Soutien du chef de file de l’opposition au PNP
Dimanche matin, aucun responsable des forces de l’ordre ou du ministère de la Sécurité n’étaient joignables mais, samedi, le directeur de la police nationale annonçait qu’il y avait eu deux décès, lors de la manifestation de Sokodé. Le ministre de l’Administration territoriale confirme donc ce bilan, ce dimanche, appelant le PNP à sa part de responsabilité.
« Nous reprochons au PNP, d’abord, de ne pas s’être conformé aux lois de la République togolaise sur les manifestations. Ce qu’ils voulaient faire n’était pas correct. Ils voulaient bloquer tout le pays. Je vous le dis : les manifestants étaient armés de pierre, de couteaux, de coupe-coupe. Ils s’attaquaient aux forces de l’ordre qui étaient là pour assurer leur sécurité », soutient Payadowa Boukpessi. Tikpi Atchadam affirmait, lui, samedi, que les manifestants marchaient les « mains nues ».

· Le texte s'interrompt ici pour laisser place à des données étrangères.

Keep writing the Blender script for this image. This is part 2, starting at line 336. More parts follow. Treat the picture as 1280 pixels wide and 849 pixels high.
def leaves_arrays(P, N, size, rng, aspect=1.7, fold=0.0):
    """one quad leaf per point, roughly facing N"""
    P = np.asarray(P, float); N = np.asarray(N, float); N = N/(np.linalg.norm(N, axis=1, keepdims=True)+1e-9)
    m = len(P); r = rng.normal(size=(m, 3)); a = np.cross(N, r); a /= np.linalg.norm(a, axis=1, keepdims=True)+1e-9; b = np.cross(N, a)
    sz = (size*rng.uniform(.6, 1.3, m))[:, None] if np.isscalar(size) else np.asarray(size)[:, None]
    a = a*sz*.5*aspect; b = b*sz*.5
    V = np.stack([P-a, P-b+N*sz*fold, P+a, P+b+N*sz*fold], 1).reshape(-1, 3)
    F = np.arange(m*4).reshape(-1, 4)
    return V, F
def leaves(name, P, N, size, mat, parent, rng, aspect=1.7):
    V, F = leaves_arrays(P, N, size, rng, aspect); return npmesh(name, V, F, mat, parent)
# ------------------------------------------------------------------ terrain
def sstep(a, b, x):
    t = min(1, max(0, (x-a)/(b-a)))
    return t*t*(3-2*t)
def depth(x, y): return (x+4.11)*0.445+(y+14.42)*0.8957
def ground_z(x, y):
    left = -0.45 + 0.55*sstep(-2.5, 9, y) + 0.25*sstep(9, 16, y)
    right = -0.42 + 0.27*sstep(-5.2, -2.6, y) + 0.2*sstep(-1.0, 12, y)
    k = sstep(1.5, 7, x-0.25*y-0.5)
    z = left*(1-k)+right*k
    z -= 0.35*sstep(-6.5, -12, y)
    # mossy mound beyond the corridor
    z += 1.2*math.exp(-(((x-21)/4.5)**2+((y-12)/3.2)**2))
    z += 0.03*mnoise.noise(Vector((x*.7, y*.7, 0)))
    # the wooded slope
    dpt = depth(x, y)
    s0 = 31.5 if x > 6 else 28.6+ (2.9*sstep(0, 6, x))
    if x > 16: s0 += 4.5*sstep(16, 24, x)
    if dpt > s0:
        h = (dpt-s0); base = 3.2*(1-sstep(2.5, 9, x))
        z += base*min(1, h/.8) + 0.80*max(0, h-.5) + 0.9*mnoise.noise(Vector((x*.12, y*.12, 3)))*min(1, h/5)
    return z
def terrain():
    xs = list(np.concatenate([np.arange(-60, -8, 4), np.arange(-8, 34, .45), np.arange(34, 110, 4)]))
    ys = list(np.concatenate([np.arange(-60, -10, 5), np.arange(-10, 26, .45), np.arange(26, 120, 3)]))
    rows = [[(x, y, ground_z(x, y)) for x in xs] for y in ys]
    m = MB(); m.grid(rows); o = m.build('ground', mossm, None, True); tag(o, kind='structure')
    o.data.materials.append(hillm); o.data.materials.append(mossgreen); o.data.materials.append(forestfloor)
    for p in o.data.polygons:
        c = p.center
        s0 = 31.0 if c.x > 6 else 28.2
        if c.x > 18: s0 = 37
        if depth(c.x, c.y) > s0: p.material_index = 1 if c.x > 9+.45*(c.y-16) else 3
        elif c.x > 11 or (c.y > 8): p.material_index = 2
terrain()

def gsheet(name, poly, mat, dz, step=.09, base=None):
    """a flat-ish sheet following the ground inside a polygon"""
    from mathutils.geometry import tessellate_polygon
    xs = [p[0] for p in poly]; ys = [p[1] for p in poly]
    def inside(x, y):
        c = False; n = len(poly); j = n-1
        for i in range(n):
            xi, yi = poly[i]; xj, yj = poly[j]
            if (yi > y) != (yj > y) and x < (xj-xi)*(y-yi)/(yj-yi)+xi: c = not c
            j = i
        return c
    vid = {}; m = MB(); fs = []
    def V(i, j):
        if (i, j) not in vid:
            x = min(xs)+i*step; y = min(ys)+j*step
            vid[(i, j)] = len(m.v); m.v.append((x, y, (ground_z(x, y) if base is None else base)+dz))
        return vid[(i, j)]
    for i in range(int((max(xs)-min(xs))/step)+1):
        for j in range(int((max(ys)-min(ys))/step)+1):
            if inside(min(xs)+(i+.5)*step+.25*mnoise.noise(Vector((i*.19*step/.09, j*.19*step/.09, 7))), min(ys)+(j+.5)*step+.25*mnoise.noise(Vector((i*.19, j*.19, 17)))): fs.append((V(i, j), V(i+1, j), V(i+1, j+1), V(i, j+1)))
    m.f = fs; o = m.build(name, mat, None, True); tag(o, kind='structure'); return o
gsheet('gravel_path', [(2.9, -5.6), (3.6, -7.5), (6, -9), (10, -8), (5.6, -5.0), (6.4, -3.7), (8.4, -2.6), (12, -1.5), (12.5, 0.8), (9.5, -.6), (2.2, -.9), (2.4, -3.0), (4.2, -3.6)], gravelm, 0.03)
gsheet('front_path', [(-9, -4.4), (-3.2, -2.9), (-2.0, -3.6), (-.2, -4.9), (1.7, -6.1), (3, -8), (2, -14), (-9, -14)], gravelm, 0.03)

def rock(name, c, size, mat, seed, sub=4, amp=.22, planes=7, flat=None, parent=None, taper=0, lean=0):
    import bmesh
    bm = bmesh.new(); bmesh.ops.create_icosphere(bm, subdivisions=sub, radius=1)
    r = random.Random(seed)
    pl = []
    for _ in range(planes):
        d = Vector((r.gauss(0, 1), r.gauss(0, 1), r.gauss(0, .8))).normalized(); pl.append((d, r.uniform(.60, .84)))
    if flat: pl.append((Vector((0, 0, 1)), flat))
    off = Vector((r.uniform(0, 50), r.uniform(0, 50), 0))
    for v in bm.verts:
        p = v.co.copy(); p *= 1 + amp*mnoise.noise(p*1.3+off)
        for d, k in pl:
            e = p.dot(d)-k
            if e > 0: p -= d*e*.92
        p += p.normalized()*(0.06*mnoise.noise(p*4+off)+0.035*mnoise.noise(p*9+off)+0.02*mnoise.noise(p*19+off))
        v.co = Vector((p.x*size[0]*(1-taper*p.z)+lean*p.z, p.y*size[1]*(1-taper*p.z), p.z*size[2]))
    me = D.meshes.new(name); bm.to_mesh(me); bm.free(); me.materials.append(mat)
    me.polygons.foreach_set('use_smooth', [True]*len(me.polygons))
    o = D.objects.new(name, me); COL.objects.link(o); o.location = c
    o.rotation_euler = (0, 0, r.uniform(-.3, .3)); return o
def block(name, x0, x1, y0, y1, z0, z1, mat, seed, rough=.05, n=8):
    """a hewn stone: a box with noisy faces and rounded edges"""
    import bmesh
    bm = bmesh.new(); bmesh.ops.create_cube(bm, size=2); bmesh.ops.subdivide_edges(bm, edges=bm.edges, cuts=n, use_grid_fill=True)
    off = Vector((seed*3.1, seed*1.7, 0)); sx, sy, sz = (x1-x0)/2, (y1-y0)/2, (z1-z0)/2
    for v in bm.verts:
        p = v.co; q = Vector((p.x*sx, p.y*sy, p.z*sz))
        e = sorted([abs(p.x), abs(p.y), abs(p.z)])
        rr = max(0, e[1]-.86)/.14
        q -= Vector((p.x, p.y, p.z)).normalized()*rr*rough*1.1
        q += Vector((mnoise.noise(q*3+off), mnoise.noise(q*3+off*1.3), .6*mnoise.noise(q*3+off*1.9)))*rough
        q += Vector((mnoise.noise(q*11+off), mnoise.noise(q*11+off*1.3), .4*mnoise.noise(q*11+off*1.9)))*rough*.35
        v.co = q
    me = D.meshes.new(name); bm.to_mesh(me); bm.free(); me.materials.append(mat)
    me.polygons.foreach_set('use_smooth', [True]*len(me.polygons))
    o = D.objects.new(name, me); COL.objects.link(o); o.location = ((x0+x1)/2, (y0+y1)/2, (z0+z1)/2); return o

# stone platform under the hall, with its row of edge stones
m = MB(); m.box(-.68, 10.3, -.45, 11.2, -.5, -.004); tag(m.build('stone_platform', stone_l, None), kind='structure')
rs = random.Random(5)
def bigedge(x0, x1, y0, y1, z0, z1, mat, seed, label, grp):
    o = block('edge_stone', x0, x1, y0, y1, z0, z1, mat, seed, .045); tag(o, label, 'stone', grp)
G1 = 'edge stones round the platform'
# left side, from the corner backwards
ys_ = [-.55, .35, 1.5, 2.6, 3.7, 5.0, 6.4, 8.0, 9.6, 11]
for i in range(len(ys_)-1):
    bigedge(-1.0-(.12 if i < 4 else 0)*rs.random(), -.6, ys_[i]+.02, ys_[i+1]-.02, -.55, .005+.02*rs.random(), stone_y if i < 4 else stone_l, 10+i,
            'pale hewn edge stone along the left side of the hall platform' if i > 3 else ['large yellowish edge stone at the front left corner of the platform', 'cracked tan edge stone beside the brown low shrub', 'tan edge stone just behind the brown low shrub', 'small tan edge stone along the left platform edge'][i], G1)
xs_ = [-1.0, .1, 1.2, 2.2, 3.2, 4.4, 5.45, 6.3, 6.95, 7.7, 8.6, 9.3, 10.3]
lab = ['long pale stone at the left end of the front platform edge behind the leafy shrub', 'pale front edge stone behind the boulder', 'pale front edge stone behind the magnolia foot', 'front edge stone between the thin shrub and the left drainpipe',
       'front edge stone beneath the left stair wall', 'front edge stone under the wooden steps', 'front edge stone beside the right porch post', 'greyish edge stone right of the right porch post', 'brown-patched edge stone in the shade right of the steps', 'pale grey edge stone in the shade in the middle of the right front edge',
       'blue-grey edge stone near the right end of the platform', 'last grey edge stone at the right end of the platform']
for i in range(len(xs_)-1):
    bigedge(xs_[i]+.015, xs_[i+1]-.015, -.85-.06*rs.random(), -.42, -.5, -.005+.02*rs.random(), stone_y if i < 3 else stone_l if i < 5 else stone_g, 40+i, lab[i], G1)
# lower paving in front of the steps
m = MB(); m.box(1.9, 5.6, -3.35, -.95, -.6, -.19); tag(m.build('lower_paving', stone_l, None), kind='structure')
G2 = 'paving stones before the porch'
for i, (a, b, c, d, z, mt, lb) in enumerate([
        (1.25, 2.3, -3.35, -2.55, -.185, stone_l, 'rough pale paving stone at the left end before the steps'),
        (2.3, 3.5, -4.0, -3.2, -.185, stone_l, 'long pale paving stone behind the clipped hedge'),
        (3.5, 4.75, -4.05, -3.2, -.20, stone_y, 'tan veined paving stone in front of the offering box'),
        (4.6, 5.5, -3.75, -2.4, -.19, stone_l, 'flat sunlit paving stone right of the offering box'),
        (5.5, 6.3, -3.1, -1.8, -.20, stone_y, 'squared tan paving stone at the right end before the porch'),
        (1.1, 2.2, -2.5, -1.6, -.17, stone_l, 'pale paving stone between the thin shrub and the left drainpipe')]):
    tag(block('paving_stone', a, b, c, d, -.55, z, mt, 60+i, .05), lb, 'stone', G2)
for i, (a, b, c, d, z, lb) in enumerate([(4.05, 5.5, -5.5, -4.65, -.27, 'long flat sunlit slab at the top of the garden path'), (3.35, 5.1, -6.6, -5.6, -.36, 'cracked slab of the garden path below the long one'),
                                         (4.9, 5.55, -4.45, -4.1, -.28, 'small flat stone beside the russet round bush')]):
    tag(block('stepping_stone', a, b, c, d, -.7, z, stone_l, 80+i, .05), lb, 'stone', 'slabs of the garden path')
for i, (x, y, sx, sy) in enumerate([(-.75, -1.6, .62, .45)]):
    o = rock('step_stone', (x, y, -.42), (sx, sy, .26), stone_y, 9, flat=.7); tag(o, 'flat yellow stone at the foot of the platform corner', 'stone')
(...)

Dimanche, lors d’une conférence de presse, le président de la Ligue togolaise des droits de l’homme, Raphaël Kpandé-Adjaré, a fait le bilan de la manifestation et accusé le gouvernement d’avoir prémédité cette répression. Pour lui, Faure Gnassingbé doit rassurer les Togolais sur la question des réformes, qui est à l’origine de ces manifestations.
Nous demandons que les auteurs de ces meurtres ne restent pas impunis, mais aussi la libération immédiate et sans condition des personnes qui ont été interpellées parce que nous disons que c’est une répression qui est préméditée au regard de la sortie médiatique des ministres de l’Administration territoriale et de la Sécurité.
Raphaël Kpandé-Adjaré
Jean-Pierre Fabre, chef de file de l’opposition togolaise, avait promis, vendredi, « de ne pas rester inactif si le pouvoir persistait dans sa volonté d’empêcher la manifestation » de ses camarades du PNP dont il partage les revendications. Après les violences qui ont émaillé la journée de samedi, il a réitéré son soutien au Parti national panafricain.
Au Gabon, le représentant du PNP a été relâché samedi soir. Il avait été arrêté samedi suite au rassemblement de ressortissants togolais devant leur ambassade à Libreville.